La dottrina militare italiana dell’epoca poneva grande enfasi sul controllo dei punti dominanti del terreno, principio che trovava piena applicazione in questo settore operativo.
La perdita di queste posizioni di osservazione compromise gravemente la capacità del Regio Esercito di organizzare una difesa efficace lungo il Tagliamento.
Val Tochel, Cuel di Forchia e Monte Cuar
Il percorso prosegue attraverso la Val Tochel e il Cuel di Forchia, dove la strada si fa più stretta ma rimane percorribile.
Da questo punto parte un sentiero che conduce alla cima del Monte Cuar, dove era posizionato un osservatorio militare collegato da una mulattiera utilizzata durante la Grande Guerra.

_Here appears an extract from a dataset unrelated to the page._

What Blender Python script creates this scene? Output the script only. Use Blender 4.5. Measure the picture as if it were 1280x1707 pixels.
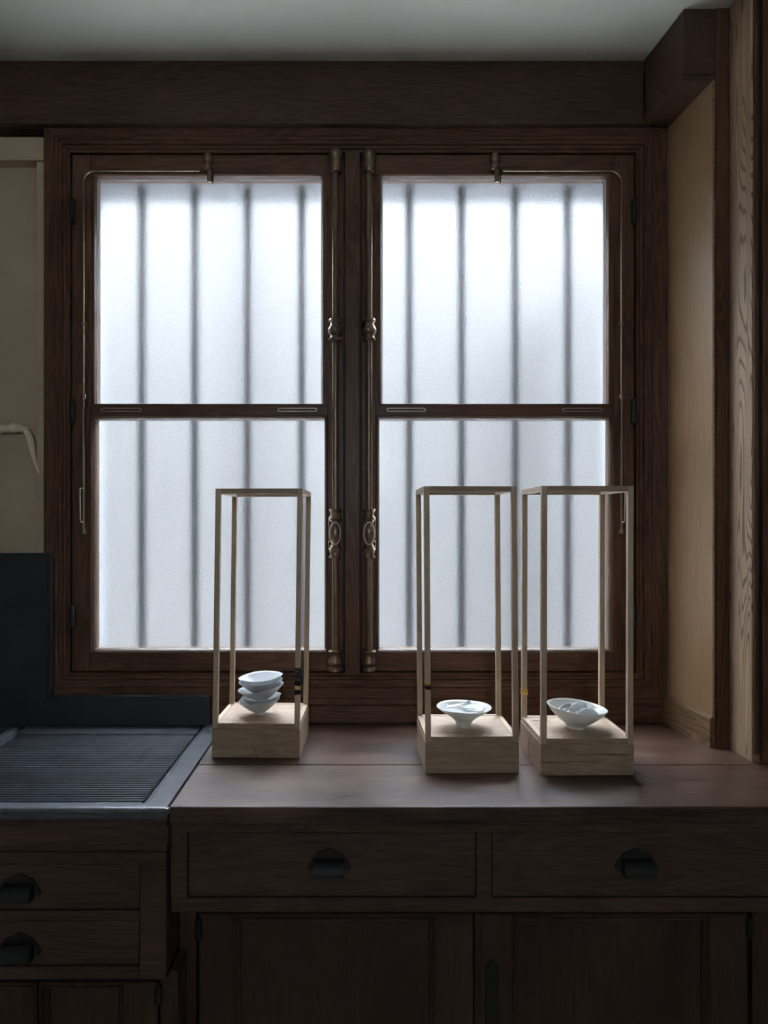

Queste vie di comunicazione montane costituivano la spina dorsale del sistema logistico nelle zone di montagna.
Le mulattiere permettevano il trasporto di materiali, munizioni e rifornimenti verso le postazioni più elevate, spesso in condizioni meteorologiche proibitive e sotto il fuoco nemico.
La loro realizzazione e manutenzione impegnava reparti specializzati del Genio militare e richiedeva il continuo impiego di manodopera.
San Daniele, ultimo baluardo prima del Piave
L’itinerario si conclude a San Daniele del Friuli, città che il 30 ottobre 1917 fu teatro di un tenace tentativo di resistenza contro l’Esercito austro-germanico.

Le truppe italiane, pur nella piena consapevolezza della gravità della situazione generale, combatterono nella zona del Castello per rallentare l’avanzata nemica e consentire il ripiegamento ordinato delle altre unità verso la nuova linea difensiva del Piave.
La Sala Esposizione dei Cimeli Storici Militari di San Daniele conserva una preziosa collezione di reperti della Grande Guerra: uniformi, armamenti, equipaggiamenti individuali, documenti e fotografie d’epoca.
Questi materiali permettono di ricostruire concretamente l’equipaggiamento del soldato italiano e le condizioni operative delle unità impegnate in questo settore del fronte.
La Regione Friuli Venezia Giulia consente, nei limiti della normativa vigente (L.R. n.11/2013, art.10), la raccolta di cimeli bellici individuabili a vista o affioranti dal suolo, con divieto assoluto nelle aree archeologiche e nei cimiteri di guerra.
Il ritrovamento di cimeli di notevole valore storico o documentario deve essere comunicato entro sessanta giorni al Comune competente (L. 78/2001, art.9), specificando natura, quantità e provenienza dei reperti.
In caso di ritrovamento fortuito di ordigni bellici è severamente vietato toccarli o maneggiarli: devono essere immediatamente segnalati alle Forze dell’Ordine tramite il numero di emergenza 112.
Nonostante siano trascorsi oltre cent’anni dalla fine del conflitto, alcuni ordigni conservano ancora potenziale esplosivo e rappresentano un pericolo concreto.